Un varco c’è, nell’abolizione dell’ergastolo ostativo. Ad agevolare la spinosa decisione della Corte costituzionale – attesa per oggi – chiamata dalla Cassazione a pronunciarsi sulla legittimità dell’unica pena del nostro ordinamento che preclude ogni possibile liberazione condizionale, comminata a quei condannati che non collaborano con la giustizia, ci ha pensato la stessa avvocatura dello Stato.

A sorpresa, l’avv. Ettore Figliolia, rappresentante del governo, nell’udienza pubblica di ieri mattina in Consulta ha trasformato le proprie conclusioni rinunciando alla pura e sola richiesta di giudicare inammissibile o infondata la questione di costituzionalità sollevata sul caso di un uomo condannato per mafia che dopo 30 anni di carcere «si ritrova – ha spiegato la sua legale – a non poter avere una valutazione dei suoi progressi da parte del tribunale di sorveglianza» perché si è sempre rifiutato di collaborare.

L’avvocato di Stato ha aperto invece un varco possibile, chiedendo ai giudici di non bollare come incostituzionale le norme (art. 4bis e 58ter o.p.; legge 203/91) ma al tempo stesso di «far decantare ogni forma di automatismo», lasciando al magistrato di sorveglianza la possibilità di giudicare caso per caso e di «verificare in concreto le ragioni di quella mancata collaborazione che è condizione per ottenere il beneficio».

Un cambio di passo necessario perché, come ha spiegato lo stesso avvocato Figliolia, questa causa approda in Consulta (giudice relatore Nicolò Zanon) dopo l’importante sentenza che ha giudicato incostituzionale vietare i permessi premio agli ergastolani ostativi non “pentiti” e ha concesso l’ultima parola appunto al giudice di sorveglianza. Una decisione, quella, presa nell’ottobre 2019 da un Collegio di cui faceva parte l’attuale ministra di Giustizia Marta Cartabia, prima che diventasse lei stessa presidente della Corte costituzionale.

«Il governo – ha puntualizzato l’avvocato di Stato – non può non tenere in debita considerazione sia i principi evocati dalla Corte Costituzionale con la sentenza n. 253 del 2019, che della sentenza Viola della Corte europea dei diritti dell’uomo (incompatibilità dell’ergastolo ostativo con l’articolo 3 della Convenzione europea: condanna per l’Italia del 13 giugno 2019 sul caso di Marcello Viola, recluso a vita al 41bis, ndr)». In questo caso però, a differenza dei permessi premio, secondo l’avv.
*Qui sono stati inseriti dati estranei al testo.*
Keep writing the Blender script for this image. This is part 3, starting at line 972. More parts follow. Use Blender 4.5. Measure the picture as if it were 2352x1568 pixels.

Figliolia, va tenuta in conto «l’esigenza ineludibile dello Stato di assicurare ordine sul proprio territorio, evitando che chi si è macchiato di gravi reati possa tornare a delinquere mettendo in pericolo la collettività».

Eppure, fa notare l’avvocata Giovanna Beatrice Araniti che rappresenta il mafioso condannato sul cui caso si leva il dubbio della Cassazione, «non è possibile pensare di buttare la chiave per alcune tipologie di detenuti. Farlo sarebbe una resa dello Stato». «Non si può mai rinunciare» alla funzione rieducativa della pena, né tanto meno «etichettare questa categoria di detenuti come non risocializzabili», segnarli con una «lettera scarlatta». Impedire loro di poter «dimostrare di essere diventati persone diverse».

Inoltre, sottolinea l’avvocata Araniti, il sicuro ravvedimento del condannato «non può essere misurato con la collaborazione con la giustizia», come dimostrano i casi di «collaboratori di giustizia blasonati» che una volta scarcerati sono invece tornati a delinquere.

Adesso, ha spiegato lunedì il sottosegretario alla giustizia Paolo Sisto durante un webinar organizzato dall’Università Roma Tre, «attendiamo, per avere chiarezza, la sentenza della Corte sul tema, per potere poi cadenzare i successivi step del percorso legislativo necessario». Sisto ha puntualizzato che il governo sulla giustizia non vuole «appoggiarsi» ai decreti ma procedere con «adeguato dibattito parlamentare».